There is no argument that a robust, efficient and working justice infrastructure is key for development — contracts honored, life and liberties protected. In fact, when projects are faulty or not completed, the parties end up in courts. Public interest and welfare ultimately relies on a well-built justice apparatus. If it is thus important, why is there no equal emphasis on the justice system as a national concern? This is in the context of daily crimes and continuing corruption.
The reasons are three. The first is that the presence or absence of physical infrastructure is easier to appreciate than a decaying justice infrastructure. The second is that given a period of time and amount of resources, a program of building infrastructure can resolve the problems. Be it a connector or a terminal, there are ready options. Justice reforms are a mystery and there are no solutions in sight. It is difficult to measure the performance or quality of the type of infrastructure. Bad drainage leads to floods and quick action. But bad appointments are just appointments even if the impact is worse.

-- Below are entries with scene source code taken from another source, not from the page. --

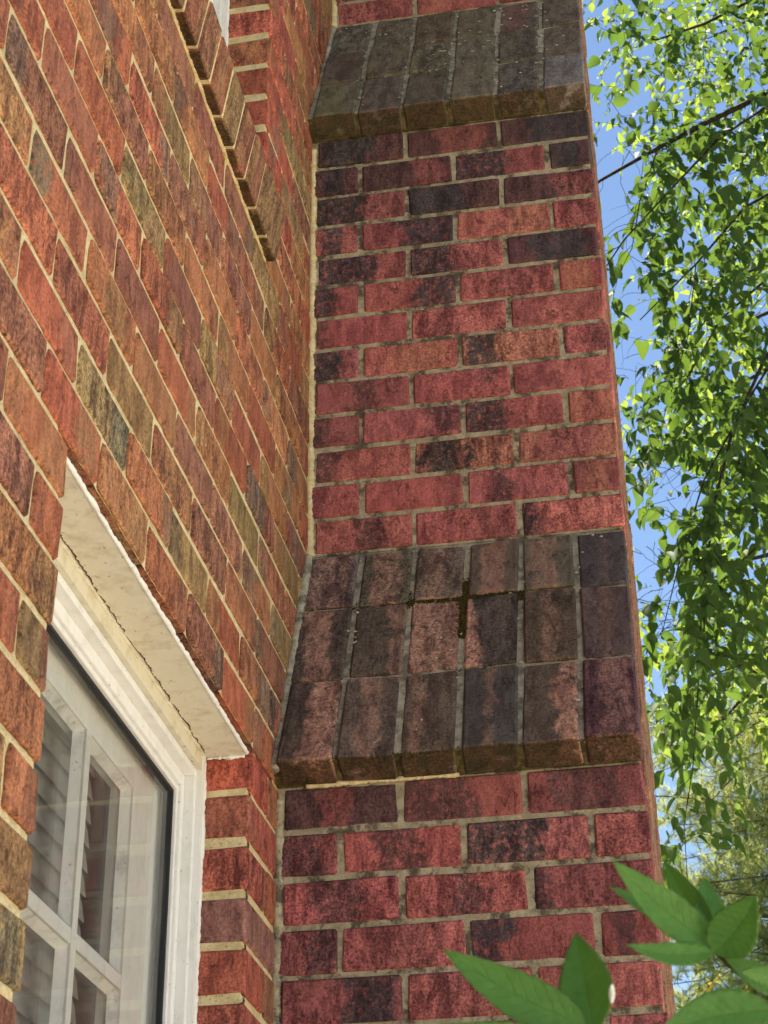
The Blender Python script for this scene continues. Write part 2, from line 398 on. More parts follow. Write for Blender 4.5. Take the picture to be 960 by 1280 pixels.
mid = [    # from the foot of the shaft upwards
 (True,  [('R', 'P', .62, .14), ('R', 'r', .75, .2), ('R', 'K', .04, .09)]),
 (False, [('R', 'r', .2, .2), ('R', 'r', .9, .1), ('R', 'P', .3, .1), ('r', 'O', .5, .3)]),
 (True,  [('R', 'P', .1, .15), ('O', 'K', .27, .22), ('O', 'r', .5, .3)]),
 (False, [('r', 'P', .2, .2), ('R', 'P', .85, .15), ('R', 'K', .22, .2), ('O', 'r', .5, .2)]),
 (True,  [('R', 'P', .5, .15), ('R', 'K', .8, .07), ('R', 'r', .2, .2)]),
 (False, [('r', 'K', .3, .3), ('R', 'O', .6, .3), ('O', 'K', .2, .2), ('r', 'R', .3, .2)]),
 (True,  [('R', 'P', .0, .1), ('R', 'r', .3, .1), ('R', 'r', .2, .2)]),
 (False, [('r', 'K', .2, .35), ('R', 'K', .8, .24), ('R', 'r', .6, .2), ('R', 'O', .4, .3)]),
 (True,  [('r', 'K', .2, .36), ('R', 'K', .18, .3), ('P', 'K', .6, .3)]),
 (False, [('R', 'K', .45, .25), ('r', 'K', .75, .34), ('O', 'R', .3, .3), ('R', 'r', .7, .3)]),
 (True,  [('r', 'K', .2, .36), ('P', 'K', .25, .38), ('P', 'r', .8, .2)]),
 (False, [('P', 'K', .5, .25), ('P', 'r', .8, .18), ('r', 'K', .25, .36), ('P', 'K', .4, .3)]),
 (True,  [('P', 'K', .3, .3), ('P', 'r', .6, .25), ('P', 'K', .7, .4)])]
for i, (full, sp) in enumerate(mid): course(D1, Z1 + CH*i, full, sp)
Z2 = Z1 + CH*13
SA = math.atan2(Z1-0.023, D1+0.052); SL = math.hypot(Z1-0.023, D1+0.052)   # slope of the shoulders
D2, Z3 = D1 - 0.052 + SL*1.02*math.cos(SA), Z2 + 0.023 + SL*1.02*math.sin(SA)
for i in range(24):
    full = i % 2 == 0
    course(D2, Z3 + CH*i, full, [('R', 'r', .5, .1), ('R', 'O', .3, .3), ('r', 'R', .4, .3)] if i == 0 else [(random.choice('Rr'),) for _ in range(3 if full else 4)])
# shoulders: bricks laid on the slope, six across and three up
WOLV_ = (0.20, 0.12, 0.06)
GRY, SAL = (0.150, 0.097, 0.070), (0.55, 0.26, 0.18)
def shoulder(y0, z0, cols, rows, table, mossend):
    es = Vector((0, math.cos(SA), math.sin(SA))); en = Vector((0, -math.sin(SA), math.cos(SA)))
    o = Vector((0, y0, z0 + ZB)); T = 0.057
    for r in range(len(rows)-1):
        for c in range(6):
            x0 = cols[c] + (JT/2 if c else 0.010); x1 = cols[c+1] - (JT/2 if c < 5 else 0)
            s0, s1 = rows[r] + (JT*0.35 if r else 0), rows[r+1] - JT*0.35
            s0 += random.uniform(-.003, .003) if r else random.uniform(-.002, .002)
            base, fl, par = table[r][c]
            ctr = o + es*((s0+s1)/2) - en*(T/2 - random.uniform(-.001, .0015)) + XA*((x0+x1)/2 + random.uniform(-.001, .001))
            ms = (lambda s3, axn: 1.0 if (axn == 2 and s3[2] < 0) else 0.0) if r == 0 else None
            CB.add(ctr, (XA, en, es), ((x1-x0)/2, T/2, (s1-s0)/2), vary(base, .22), fl, par, ms, 0.004, 0.0018)
cols = [0.0] + [0.0057 + BL/2*i for i in range(1, 6)] + [WC]
g = lambda pos=None, wd=0.2, am=0.7, base=GRY, fl=SAL: (base, fl, (pos if pos is not None else random.random(), wd, am))
low_table = [
 [g(.75, .28, .85), g(.5, .2, .35), g(.3, .12, .35), g(base=(.10, .078, .072), pos=.5, wd=.1, am=.3), g(.85, .24, .85), g(.6, .3, .3, base=(.15, .055, .06))],
 [g(.45, .25, .6), g(.85, .16, .35), g(.5, .5, .6), g(.06, .14, .9), g(.5, .12, .25), g(.5, .1, .2, base=(.12, .075, .068))],
 [g(.4, .4, .4), g(.5, .3, .5), g(.4, .2, .3), g(.5, .25, .45), g(.4, .25, .35), g(.5, .1, .1, base=(.09, .072, .072))]]
shoulder(-0.052, 0.023, cols, [0.0, 0.21, 0.418, SL-0.004], low_table, True)
GRY2 = (0.165, 0.122, 0.082)
top_table = [[g(None, .1, .25, GRY2, (.17, .125, .12)) for _ in range(6)] for _ in range(3)]
top_table[0][5] = g(.5, .5, .8, (.20, .165, .14), (.26, .2, .17)); top_table[2][4] = g(.4, .3, .7, GRY2, (.22, .09, .08))
shoulder(D1-0.052, Z2+0.023, cols, [0.0, 0.2, 0.402, SL*1.02-0.004], top_table, True)
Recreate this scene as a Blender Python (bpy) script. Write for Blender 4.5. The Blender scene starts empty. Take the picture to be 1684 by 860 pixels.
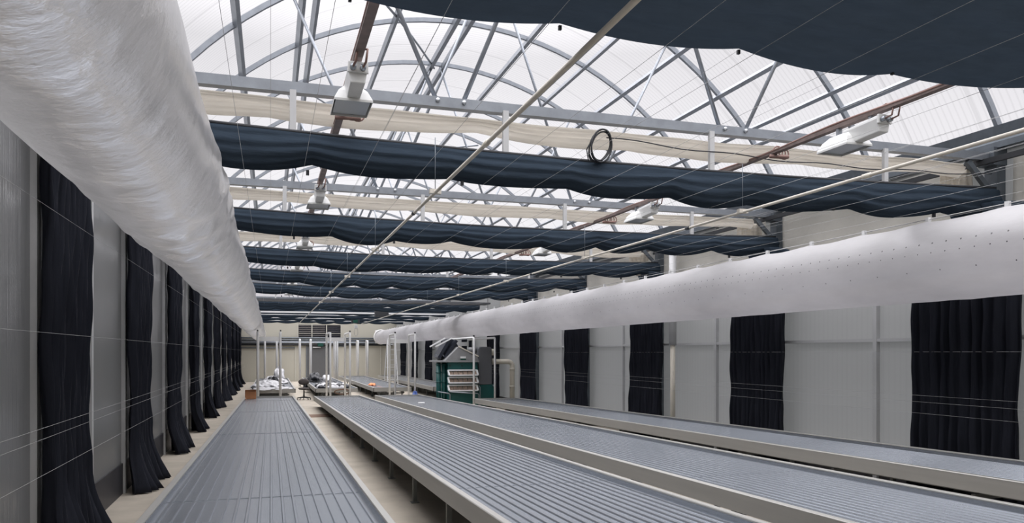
import bpy, math, random
from mathutils import Vector, Matrix
random.seed(7)
sc = bpy.context.scene
COL = sc.collection
PI = math.pi
# ------------------------------------------------------------------ camera
W_, H_ = 1684, 860
F = 1261.0; CX = 842.0; HY = 580.0; ZC = 1.85
TH = math.atan((842 - 445) / F); CC, SS = math.cos(TH), math.sin(TH)

def px_Y(px, py, Y):            # pixel -> point on the plane Y = const (used to measure sizes from the photograph)
    a = (px - CX) / F; k = a * CC + SS
    D = Y * CC / (1 - k * SS)
    return Vector((k * D, Y, ZC + (HY - py) / F * D))

cam_d = bpy.data.cameras.new('camera'); cam = bpy.data.objects.new('camera', cam_d); COL.objects.link(cam)
cam.location = (0, 0, ZC); cam.rotation_euler = (PI / 2, 0, -TH)
cam_d.sensor_width = 36; cam_d.lens = 36 * F / W_; cam_d.shift_y = (HY - H_ / 2) / W_
cam_d.clip_start = .05; cam_d.clip_end = 300
sc.camera = cam
sc.view_settings.view_transform = 'Standard'; sc.view_settings.look = 'None'
sc.view_settings.gamma = 1; sc.view_settings.use_curve_mapping = False
sc.view_settings.exposure = 0.0
sc.cycles.use_denoising = True
sc.cycles.max_bounces = 8; sc.cycles.diffuse_bounces = 5; sc.cycles.glossy_bounces = 4
sc.cycles.transmission_bounces = 6; sc.cycles.transparent_max_bounces = 12
sc.cycles.caustics_reflective = False

# ------------------------------------------------------------------ materials
def lin(c):
    return tuple(((v / 255) / 12.92 if v / 255 <= .04045 else ((v / 255 + .055) / 1.055) ** 2.4) for v in c)

class MT:
    """a small node-tree writer"""
    def __init__(s, name):
        s.m = bpy.data.materials.new(name); s.m.use_nodes = True
        s.t = s.m.node_tree; s.t.nodes.clear()
        s.out = s.n('ShaderNodeOutputMaterial')
    def n(s, typ, **kw):
        nd = s.t.nodes.new(typ)
        for k, v in kw.items():
            if hasattr(nd, k): setattr(nd, k, v)
        return nd
    def l(s, a, b): s.t.links.new(a, b)
    def coord(s, scale=(1, 1, 1), kind='Object'):
        tc = s.n('ShaderNodeTexCoord'); mp = s.n('ShaderNodeMapping'); mp.inputs['Scale'].default_value = scale
        s.l(tc.outputs[kind], mp.inputs['Vector']); return mp.outputs['Vector']
    def noise(s, scale, detail=3, vec=None, rough=.55):
        nz = s.n('ShaderNodeTexNoise'); nz.inputs['Scale'].default_value = scale
        nz.inputs['Detail'].default_value = detail; nz.inputs['Roughness'].default_value = rough
        s.l(vec if vec is not None else s.coord(), nz.inputs['Vector']); return nz.outputs['Fac']
    def ramp(s, fac, stops):
        r = s.n('ShaderNodeValToRGB'); e = r.color_ramp.elements
        while len(e) < len(stops): e.new(.5)
        for el, (p, c) in zip(e, stops):
            el.position = p; el.color = (*c[:3], 1)
        s.l(fac, r.inputs['Fac']); return r.outputs['Color']
    def math(s, op, a, b=None):
        m = s.n('ShaderNodeMath'); m.operation = op
        for i, v in enumerate((a, b)):
            if v is None: continue
            if isinstance(v, (int, float)): m.inputs[i].default_value = v
            else: s.l(v, m.inputs[i])
        return m.outputs[0]
    def bump(s, h, strength=.3, dist=.02):
        b = s.n('ShaderNodeBump'); b.inputs['Strength'].default_value = strength; b.inputs['Distance'].default_value = dist
        s.l(h, b.inputs['Height']); return b.outputs['Normal']

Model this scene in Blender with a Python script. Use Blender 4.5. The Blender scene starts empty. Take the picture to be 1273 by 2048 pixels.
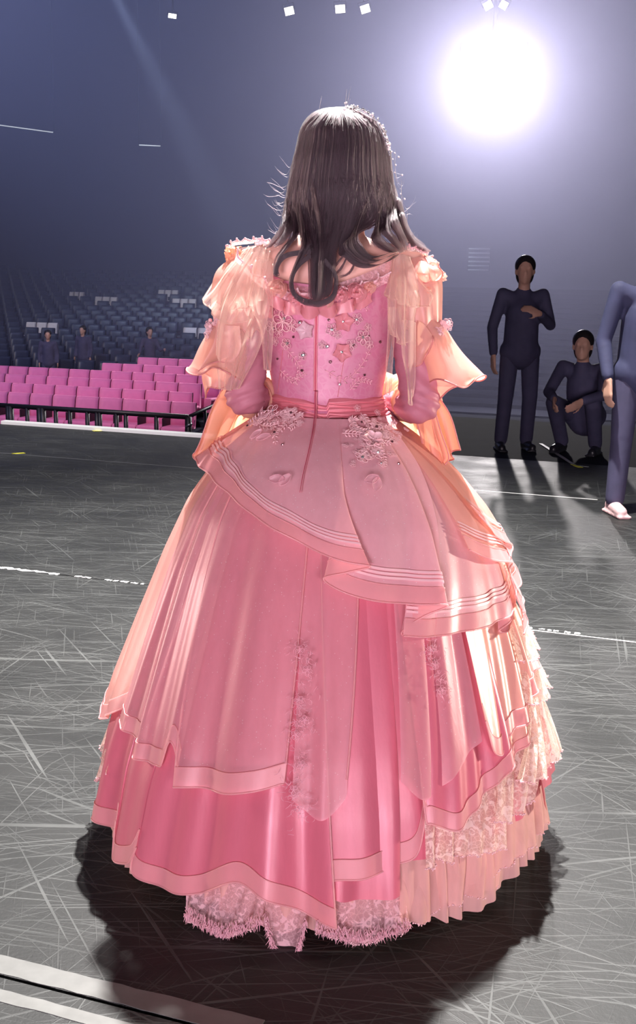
import bpy, bmesh, math, random
import numpy as np
from mathutils import Vector, Matrix

random.seed(7)
rng = np.random.default_rng(7)
SC = bpy.context.scene
COL = SC.collection
PI = math.pi

# ------------------------------------------------------------------ camera
W, H, F = 1273.0, 2048.0, 2200.0
HC, TILT, ROLL = 1.29, math.radians(11.66), math.radians(1.15)
CAM = np.array([0.0, 0.0, HC])
_fw = np.array([0, math.cos(TILT), -math.sin(TILT)])
_r0 = np.array([1.0, 0, 0])
_u0 = np.array([0, math.sin(TILT), math.cos(TILT)])
_rt = _r0 * math.cos(ROLL) + _u0 * math.sin(ROLL)
_up = -_r0 * math.sin(ROLL) + _u0 * math.cos(ROLL)
cam_d = bpy.data.cameras.new('camera')
cam_d.sensor_fit = 'VERTICAL'
cam_d.sensor_height = 24.0
cam_d.lens = 24.0 * F / H
cam_d.clip_start = 0.05
cam_d.clip_end = 200
cam = bpy.data.objects.new('camera', cam_d)
cam.matrix_world = Matrix(((_rt[0], _up[0], -_fw[0], 0), (_rt[1], _up[1], -_fw[1], 0), (_rt[2], _up[2], -_fw[2], HC), (0, 0, 0, 1)))
COL.objects.link(cam)
SC.camera = cam

def ray(px, py):
    d = _fw * F + _rt * (px - W / 2) - _up * (py - H / 2)
    return d / np.linalg.norm(d)

def P(px, py, Y):
    """real point on the sight line of a measured pixel, at world depth Y"""
    d = ray(px, py)
    return CAM + d * (Y / d[1])

def FL(px, py, z=0.0):
    d = ray(px, py)
    return CAM + d * ((z - HC) / d[2])

# ------------------------------------------------------------------ world, lights, exposure
wd = bpy.data.worlds.new('hall_ambient')
SC.world = wd
wd.use_nodes = True
wd.node_tree.nodes['Background'].inputs[0].default_value = (0.10, 0.12, 0.22, 1)
wd.node_tree.nodes['Background'].inputs[1].default_value = 0.10
SC.view_settings.view_transform = 'Standard'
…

Is our justice infrastructure potholed, cracked or falling? We may all nod and agree to the descriptions. Who is responsible and who is accountable? This is the third reason. While hard infrastructure is limited in time and space, justice infrastructure requires the whole system to be running well, together. Any part of the wheel that is broken, it does not turn. Short of working like an orchestra and more important than any highway, the justice infrastructure ought to be seamless. It can only deliver its service as fast as its narrowest bottleneck in the network.
In the classic example of a criminal trial, if any of the following: judge, prosecutor, public attorney, complainants, witnesses, respondents, their lawyers, or any one subpoenaed is absent, the hearing is postponed. Or if any piece of law is not met or a section of a rule or regulation is not complied, it too may result to cancellation of schedule. Repeated over many salas across the country over the course of years, it bogs down the docket like flight delays and clogs the cases like cars in EDSA. This is a crisis of another kind in our midst. This one affects our confidence and trust that we will be secure in our homes, at work and in our dealings.
There is an estimated 1,000,000 pending cases in our justice system. Assuming one case impacts five persons, there are actually 5,000,000 people at any one time who are suffering the delays, the red tape, and the costs of a fragmented justice infrastructure. Ask anyone who has filed or answered a case and the sentiments are the same — frustration to the verge of depression.
Adding the number of malpractices foisted by big business against consumers ranging from unreasonable fees and unilateral conditions to defective products and sloppy services, the justice infrastructure can only creak and sigh. It is too many times and in too many ways that we have been defrauded by those who seek to serve us. It is a rotten deal for users of all forms of infrastructure in the country.